# [Your instructions]
Your output must be the lines below from the line containing "Build this scene" to the line containing "COL = SC.collection", both lines included, reproduced exactly and without pictures.

# [Extracted information]
##########

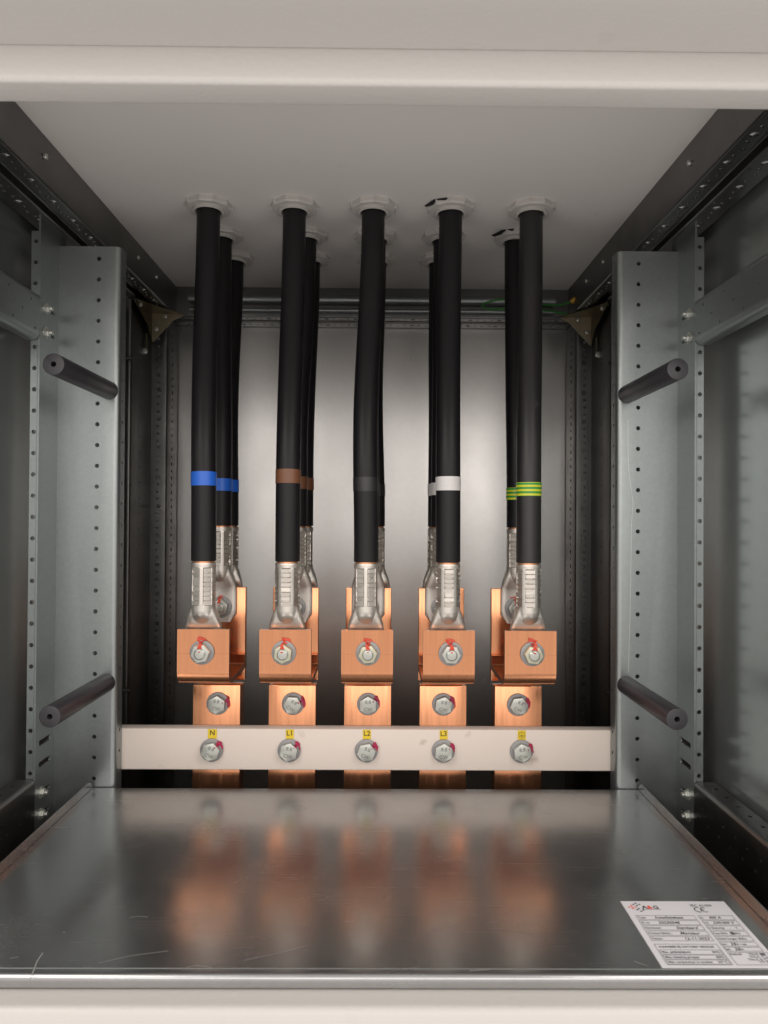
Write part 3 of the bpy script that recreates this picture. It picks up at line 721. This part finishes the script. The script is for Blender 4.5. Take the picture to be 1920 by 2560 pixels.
# (top x, bottom x) of each row; depth of each row at the roof and at its lug
ROWS = [dict(ty=0.755, by=0.7062, bz=-0.0425, zl=0.009), dict(ty=0.832, by=0.7775, bz=-0.0085, zl=0.0), dict(ty=0.907, by=0.803, bz=-0.0085, zl=0.0)]
TX = [(-0.1830, -0.1862, -0.1866), (-0.0918, -0.0872, -0.0890), (-0.0078, -0.0058, -0.0045), (0.0745, 0.0742, 0.0745), (0.1605, 0.1580, None)]
BX = [(-0.1730, -0.1725, -0.1700), (-0.0900, -0.0900, -0.0858), (-0.0122, -0.0110, -0.0050), (0.0690, 0.0690, 0.0675), (0.1490, 0.1520, None)]
TZ = [0.0382, 0.041, 0.034, 0.035, 0.030]                             # height of the tape (front row)
ROWN = ['front', 'middle', 'rear']
tape_m = [M['blue'], M['brown'], M['blacktape'], M['white'], M['pe']]
for i in range(5):
    for r in range(3):
        if TX[i][r] is None: continue
        q = ROWS[r]; x0, x1, y0, y1 = TX[i][r], BX[i][r], q['ty'], q['by']
        z0, z1 = ZC + 0.004, q['bz']
        n = 46; pts = []
        rnd = random.Random(100 + i * 3 + r); w1, w2, w3 = rnd.uniform(-1, 1), rnd.uniform(-1, 1), rnd.uniform(-1, 1)
        bow = (-0.0012, -0.0010, -0.0026, -0.0005, 0.0)[i]
        def path(t):
            s = min(1, max(0, (t - 0.05) / 0.75)); s = s * s * (3 - 2 * s)
            e = math.sin(math.pi * t) ** 2
            return Vector((x0 + (x1 - x0) * s + e * (bow + 0.0008 * w1) + 0.0008 * w2 * math.sin(2 * math.pi * t) * e,
                           y0 + (y1 - y0) * s + 0.002 * w3 * e, z0 + (z1 - z0) * t))
        bm = bmesh.new(); tube(bm, [path(k / n) for k in range(n + 1)], RC if r == 0 else RC * 0.985, 32)
        extra = '' if i != 4 else ', scuffed sheath' if r == 0 else ''
        cab = obj('power_cable', bm, M['sheath_worn'] if (i == 4 and r == 0) else M['sheath'])
        for v in cab.data.vertices: v.co -= Vector((x1, y1, z1))
        cab.location = (x1, y1, z1)
        tag(cab, f'thick black cable with {TAPES[i]} tape, {ROWN[r]} one of its row{extra}', 'cable', 'black power cables')
        # tape band: a sleeve that follows the cable
        zt = (TZ[i], TZ[i] + 0.0015, TZ[i] + 0.001)[r] if r == 0 else TZ[i] * 0.95 - 0.0005
        bm = bmesh.new(); tb = []
        for k in range(9):
            z = zt + 0.0067 - 0.0134 * k / 8; tb.append(path((z0 - z) / (z0 - z1)))
        ctr = tb[4].copy()
        tube(bm, [p - ctr for p in tb], RC + 0.00035, 40, cap=True)
        obj('tape_band', bm, tape_m[i], cab, ctr - Vector((x1, y1, z1)))
        # lug and a rim of bare strands in its mouth
        lg = obj('cable_lug', lug_mesh(i * 7 + r, (0.0010, 0.0, -0.004)[r]), None, cab, (0, (0.0, 0.0, 0.0)[r], -0.0016))
        lg.rotation_euler = (0, 0, 0)
        tilt = rnd.uniform(-0.12, 0.12)
        bm = bmesh.new(); prism(bm, 30, 0.0107, 0.0034, (0, 0, -0.0022), 'Z'); st = obj('copper_strands', bm, M['strand'], lg, (0, 0, 0.0012)); st.rotation_euler = (0, tilt, 0)
        # locknut on the roof
        g = thing('gland_nut', (x0, y0, ZC), f'off-white plastic gland nut on the roof around the {ROWN[r]} {TAPES[i]} taped cable', 'gland nut', 'plastic gland nuts on the roof')
        bm = bmesh.new()
        rot = (R(8), R(2), R(22), R(12), R(4))[i] + r * 0.3
        no = 10; prof = [(0.0250, 0.0), (0.0250, -0.0042), (0.0236, -0.0058), (0.0168, -0.0058), (0.0168, 0.0)]
        lathe_ring(bm, prof, no, (0, 0, 0)); bm.transform(Matrix.Rotation(rot, 4, 'Z'))
        bmesh.ops.bevel(bm, geom=[e for e in bm.edges if e.calc_face_angle(0) > R(25)], offset=0.0006, segments=2, affect='EDGES')
        for k in range(no):
            a = rot + 2 * math.pi * k / no; c_, s_ = math.cos(a), math.sin(a)
            t2 = bmesh.new(); box(t2, 0.0225, 0.0258, -0.0010, 0.0010, -0.0048, -0.0002, 0.0004, 1); t2.transform(Matrix.Rotation(a, 4, 'Z')); merge(bm, t2)
        obj('locknut', bm, M['nylon'], g, angle=20)
        bm = bmesh.new(); lathe_ring(bm, [(0.0166, -0.001), (0.0166, -0.0084), (0.0148, -0.0090), (0.0134, -0.0082), (0.0134, -0.001)], 36, (0, 0, 0)); obj('thread_sleeve', bm, M['nylon'], g)
        if (i, r) in ((3, 0), (4, 1)):                                # a dark torn scrap stuck beside two of the nuts
            bm = bmesh.new()
            vs = [(-0.0285, -0.003, -0.0006), (-0.0265, -0.009, -0.0045), (-0.0205, -0.0155, -0.0052), (-0.0060, -0.0240, -0.0030), (-0.0058, -0.0243, -0.0010), (-0.0190, -0.0185, -0.0004)]
            bm.faces.new([bm.verts.new(v) for v in vs]); bmesh.ops.solidify(bm, geom=list(bm.faces), thickness=0.0006)
            obj('torn_scrap', bm, M['rod'], g)

# ------------------------------------------------------------------ earth wire in the back right corner
def smooth_path(pts, n=10):
    out = []; P = [Vector(p) for p in pts]
    for i in range(len(P) - 1):
        a, b, c, d = P[max(i - 1, 0)], P[i], P[i + 1], P[min(i + 2, len(P) - 1)]
        for k in range(n):
            t = k / n; out.append(0.5 * ((2 * b) + (c - a) * t + (2 * a - 5 * b + 4 * c - d) * t * t + (3 * b - a - 3 * c + d) * t ** 3))
    out.append(P[-1]); return out
ew = thing('earth_wire', (0.268, 0.995, 0.3010), 'thin green and yellow earth wire looping to the back right corner', 'wire')
bm = bmesh.new(); tube(bm, smooth_path([(0.002, 0.0, 0.006), (-0.015, -0.003, 0.0005), (-0.04, -0.006, -0.001), (-0.07, -0.010, 0.003), (-0.100, -0.012, 0.004), (-0.122, -0.012, -0.001), (-0.126, -0.012, -0.006), (-0.115, -0.010, -0.009), (-0.09, -0.006, -0.007), (-0.055, -0.003, -0.006), (-0.03, -0.001, -0.008), (0.0, 0.004, -0.012)]), 0.0014, 10)
obj('wire', bm, M['wire_green'], ew)
bm = bmesh.new(); tube(bm, [(0.0, 0.0, 0.005), (0.018, -0.010, 0.018)], 0.0031, 14); obj('sleeve', bm, M['wire_yellow'], ew)
bm = bmesh.new(); prism(bm, 16, 0.0042, 0.0012, (0.021, -0.014, 0.0205), 'Y'); obj('ring_terminal', bm, M['bolt'], ew)
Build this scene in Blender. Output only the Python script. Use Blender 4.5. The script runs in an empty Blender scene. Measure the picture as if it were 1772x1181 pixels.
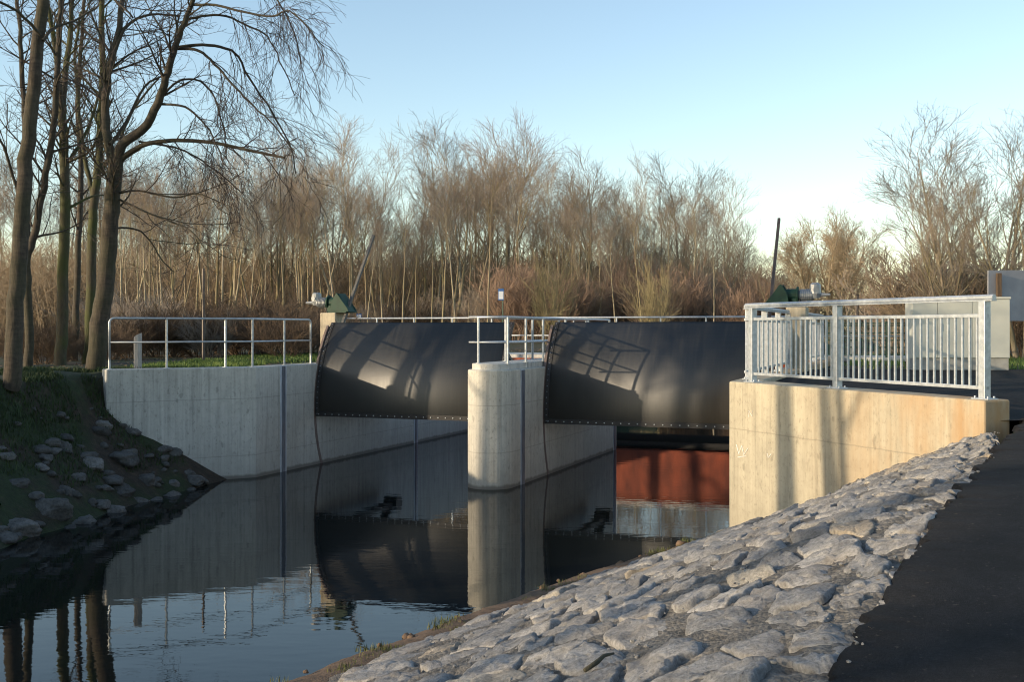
import bpy, bmesh, math, random
from mathutils import Vector, noise
R_ = math.radians
rnd = random.Random(11)
SC = bpy.context.scene
COL = SC.collection

# ------------------------------------------------------------------ camera, sky, sun, exposure
F = 1900.0                       # focal length in photograph pixels (1772 wide)
cam = bpy.data.cameras.new('camera'); cam_o = bpy.data.objects.new('camera', cam); COL.objects.link(cam_o)
cam.sensor_width = 36.0; cam.lens = 36.0 * F / 1772.0
cam.shift_y = -(590.5 - 571.0) / 1772.0
cam.clip_start = 0.05; cam.clip_end = 3000
cam_o.location = (0, 0, 0); cam_o.rotation_euler = (R_(90), 0, 0)
SC.camera = cam_o
SUN_AZ = 22.0; SUN_EL = 12.3
light_dir = Vector((math.cos(R_(SUN_AZ)) * math.cos(R_(SUN_EL)), math.sin(R_(SUN_AZ)) * math.cos(R_(SUN_EL)), -math.sin(R_(SUN_EL))))
w = bpy.data.worlds.new('World'); SC.world = w; w.use_nodes = True
sky = w.node_tree.nodes.new('ShaderNodeTexSky'); sky.sky_type = 'NISHITA'; sky.sun_disc = False
sky.sun_elevation = R_(SUN_EL); sky.sun_rotation = math.atan2(-light_dir.x, -light_dir.y)
sky.air_density = 1.0; sky.dust_density = 0.6; sky.ozone_density = 0.9
bg = w.node_tree.nodes['Background']; bg.inputs[1].default_value = 0.15
w.node_tree.links.new(sky.outputs[0], bg.inputs[0])
sun = bpy.data.lights.new('sun', 'SUN'); sun.energy = 3.0; sun.angle = R_(0.5); sun.color = (1.0, 0.80, 0.55)
sun_o = bpy.data.objects.new('sun', sun); COL.objects.link(sun_o)
sun_o.rotation_euler = light_dir.to_track_quat('-Z', 'Y').to_euler(); sun_o.location = (-30, -12, 20)
SC.view_settings.view_transform = 'Standard'; SC.view_settings.look = 'None'
SC.view_settings.exposure = 0.90; SC.view_settings.gamma = 1.0
SC.cycles.filter_width = 1.1

# ------------------------------------------------------------------ frames
WATER = -3.37; TOP = -0.85; GND = -0.93
PO = Vector((-4.92, 27.4)); G = Vector((0.933, -0.36)); D = Vector((0.36, 0.933))   # weir frame: u across, v downstream
def uv(u, v, z=0.0):
    p = PO + G * u + D * v
    return Vector((p.x, p.y, z))
def to_uv(x, y):
    q = Vector((x, y)) - PO
    return q.dot(G), q.dot(D)
def px(x, y, Y):                 # a point of the photograph at a given distance
    return Vector(((x - 886.0) / F * Y, Y, (571.0 - y) / F * Y))

# ------------------------------------------------------------------ object helpers
def tag(o, label=None, cat=None, group=None, kind=None):
    if label: o['label'] = label
    if cat: o['category'] = cat
    if group: o['group'] = group
    if kind: o['kind'] = kind
    return o
def empty(name, loc, label, cat, group=None):
    o = bpy.data.objects.new(name, None); COL.objects.link(o); o.location = loc
    o.empty_display_size = 0.2
    return tag(o, label, cat, group)
class MB:
    def __init__(s): s.v = []; s.f = []
    def add(s, vs, fs):
        b = len(s.v); s.v.extend([tuple(p) for p in vs]); s.f.extend([tuple(i + b for i in f) for f in fs])
    def box8(s, c):              # eight corners: four low, four high, same winding
        s.add(c, [(3, 2, 1, 0), (4, 5, 6, 7), (0, 1, 5, 4), (1, 2, 6, 5), (2, 3, 7, 6), (3, 0, 4, 7)])
    def box(s, a, b):
        (x0, y0, z0), (x1, y1, z1) = a, b
        s.box8([(x0, y0, z0), (x1, y0, z0), (x1, y1, z0), (x0, y1, z0), (x0, y0, z1), (x1, y0, z1), (x1, y1, z1), (x0, y1, z1)])
    def uvbox(s, u0, u1, v0, v1, z0, z1):
        c = [(u0, v0), (u1, v0), (u1, v1), (u0, v1)]
        s.box8([uv(a, b, z0) for a, b in c] + [uv(a, b, z1) for a, b in c])
    def prism(s, poly, z0, z1):
        n = len(poly)
        z0s = z0 if isinstance(z0, (list, tuple)) else [z0] * n
        s.add([(p[0], p[1], z0s[i]) for i, p in enumerate(poly)] + [(p[0], p[1], z1) for p in poly],
              [tuple(range(n - 1, -1, -1)), tuple(range(n, 2 * n))] + [(i, (i + 1) % n, n + (i + 1) % n, n + i) for i in range(n)])
    def tube(s, pts, rads, sides=8, caps=True):
        n = len(pts); b = len(s.v)
        prev = None
        for i in range(n):
            p = pts[i]
            t = (pts[min(i + 1, n - 1)] - pts[max(i - 1, 0)])
            if t.length < 1e-7: t = Vector((0, 0, 1))
            t.normalize()
            if prev is None:
                ref = Vector((1, 0, 0)) if abs(t.x) < 0.8 else Vector((0, 1, 0))
                a = t.cross(ref).normalized()
            else:
                a = prev - t * prev.dot(t)
                a = a.normalized() if a.length > 1e-6 else t.orthogonal().normalized()
            prev = a; c = t.cross(a); r = rads[i] if not isinstance(rads, (int, float)) else rads
            for k in range(sides):
                q = 2 * math.pi * k / sides
                e = p + a * (r * math.cos(q)) + c * (r * math.sin(q))
                s.v.append((e.x, e.y, e.z))
        for i in range(n - 1):
            for k in range(sides):
                k2 = (k + 1) % sides
                s.f.append((b + i * sides + k, b + i * sides + k2, b + (i + 1) * sides + k2, b + (i + 1) * sides + k))
        if caps:
            s.f.append(tuple(b + k for k in range(sides - 1, -1, -1)))
            s.f.append(tuple(b + (n - 1) * sides + k for k in range(sides)))
    def build(s, name, mat, parent=None, smooth=False, bevel=0.0, origin=None):
        me = bpy.data.meshes.new(name)
        o0 = Vector((0, 0, 0))
        if parent is not None: o0 = parent_world(parent)
        elif origin is not None: o0 = Vector(origin)
        vs = s.v if o0.length == 0 else [(x - o0.x, y - o0.y, z - o0.z) for x, y, z in s.v]
        me.from_pydata(vs, [], s.f); me.validate(); me.update()
        if smooth: me.polygons.foreach_set('use_smooth', [True] * len(me.polygons))
        me.materials.append(mat)
        o = bpy.data.objects.new(name, me); COL.objects.link(o)
        if parent is not None: o.parent = parent
        elif origin is not None: o.location = origin
        if bevel > 0:
            m = o.modifiers.new('bevel', 'BEVEL'); m.width = bevel; m.segments = 2; m.limit_method = 'ANGLE'; m.angle_limit = R_(40)
        return o
def parent_world(o):
    p = Vector(o.location)
    while o.parent is not None:
        o = o.parent; p += Vector(o.location)
    return p
def copy_thing(root, label, loc, rz, sc, group=None):
    r = root.copy(); COL.objects.link(r); r.location = loc; r.rotation_euler = (0, 0, rz); r.scale = sc
    r['label'] = label
    if group: r['group'] = group
    for ch in root.children:
        c = ch.copy(); COL.objects.link(c); c.parent = r
    return r

# ------------------------------------------------------------------ materials
def new_mat(name):
    m = bpy.data.materials.new(name); m.use_nodes = True
    nt = m.node_tree; b = nt.nodes['Principled BSDF']
    return m, nt, b
def nd(nt, typ, **kw):
    n = nt.nodes.new(typ)
    for k, v in kw.items():
        if k in n.inputs: n.inputs[k].default_value = v
        else: setattr(n, k, v)
    return n
def coords(nt, scale=(1, 1, 1), kind='Object', rot=(0, 0, 0)):
    t = nt.nodes.new('ShaderNodeTexCoord'); m = nt.nodes.new('ShaderNodeMapping')
    m.inputs['Scale'].default_value = scale; m.inputs['Rotation'].default_value = rot
    nt.links.new(t.outputs[kind], m.inputs[0]); return m.outputs[0]
def wcoords(nt, scale=(1, 1, 1), rot=(0, 0, 0)):
    t = nt.nodes.new('ShaderNodeNewGeometry'); m = nt.nodes.new('ShaderNodeMapping')
    m.inputs['Scale'].default_value = scale; m.inputs['Rotation'].default_value = rot
    nt.links.new(t.outputs['Position'], m.inputs[0]); return m.outputs[0]
def nz(nt, vec, scale, detail=6.0, rough=0.6, dist=0.0):
    n = nd(nt, 'ShaderNodeTexNoise', Scale=scale, Detail=detail, Roughness=rough, Distortion=dist)
    nt.links.new(vec, n.inputs['Vector']); return n.outputs[0]
def ramp(nt, fac, stops):
    r = nt.nodes.new('ShaderNodeValToRGB'); e = r.color_ramp.elements
    while len(e) < len(stops): e.new(0.5)
    for i, (p, c) in enumerate(stops):
        e[i].position = p; e[i].color = (c[0], c[1], c[2], 1) if isinstance(c, (tuple, list)) else (c, c, c, 1)
    nt.links.new(fac, r.inputs[0]); return r.outputs[0]
def mix(nt, fac, a, b, mode='MIX'):
    m = nt.nodes.new('ShaderNodeMix'); m.data_type = 'RGBA'; m.blend_type = mode
    for val, idx in ((fac, 0), (a, 6), (b, 7)):
        if isinstance(val, (int, float)): m.inputs[idx].default_value = val
        elif isinstance(val, (tuple, list)): m.inputs[idx].default_value = (val[0], val[1], val[2], 1)
        else: nt.links.new(val, m.inputs[idx])
    return m.outputs[2]
def math_(nt, op, a, b=0.0, clamp=False):
    m = nt.nodes.new('ShaderNodeMath'); m.operation = op; m.use_clamp = clamp
    for val, idx in ((a, 0), (b, 1)):
        if isinstance(val, (int, float)): m.inputs[idx].default_value = val
        else: nt.links.new(val, m.inputs[idx])
    return m.outputs[0]
def bump(nt, b, h, strength=0.3, dist=0.02):
    n = nd(nt, 'ShaderNodeBump', Strength=strength, Distance=dist)
    nt.links.new(h, n.inputs['Height']); nt.links.new(n.outputs[0], b.inputs['Normal'])
def simple(name, c0, c1, scale, rough=0.7, metal=0.0, bs=0.2, bd=0.01, stretch=(1, 1, 1), detail=6):
    m, nt, b = new_mat(name)
    v = coords(nt, stretch); n = nz(nt, v, scale, detail)
    nt.links.new(ramp(nt, n, [(0.3, c0), (0.7, c1)]), b.inputs['Base Color'])
    b.inputs['Roughness'].default_value = rough; b.inputs['Metallic'].default_value = metal
    if bs > 0: bump(nt, b, nz(nt, v, scale * 3, 8), bs, bd)
    return m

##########

# [Task output]
Build this scene in Blender. Output only the Python script. Use Blender 4.5. The script runs in an empty Blender scene. Measure the picture as if it were 1772x1181 pixels.
import bpy, bmesh, math, random
from mathutils import Vector, noise
R_ = math.radians
rnd = random.Random(11)
SC = bpy.context.scene
COL = SC.collection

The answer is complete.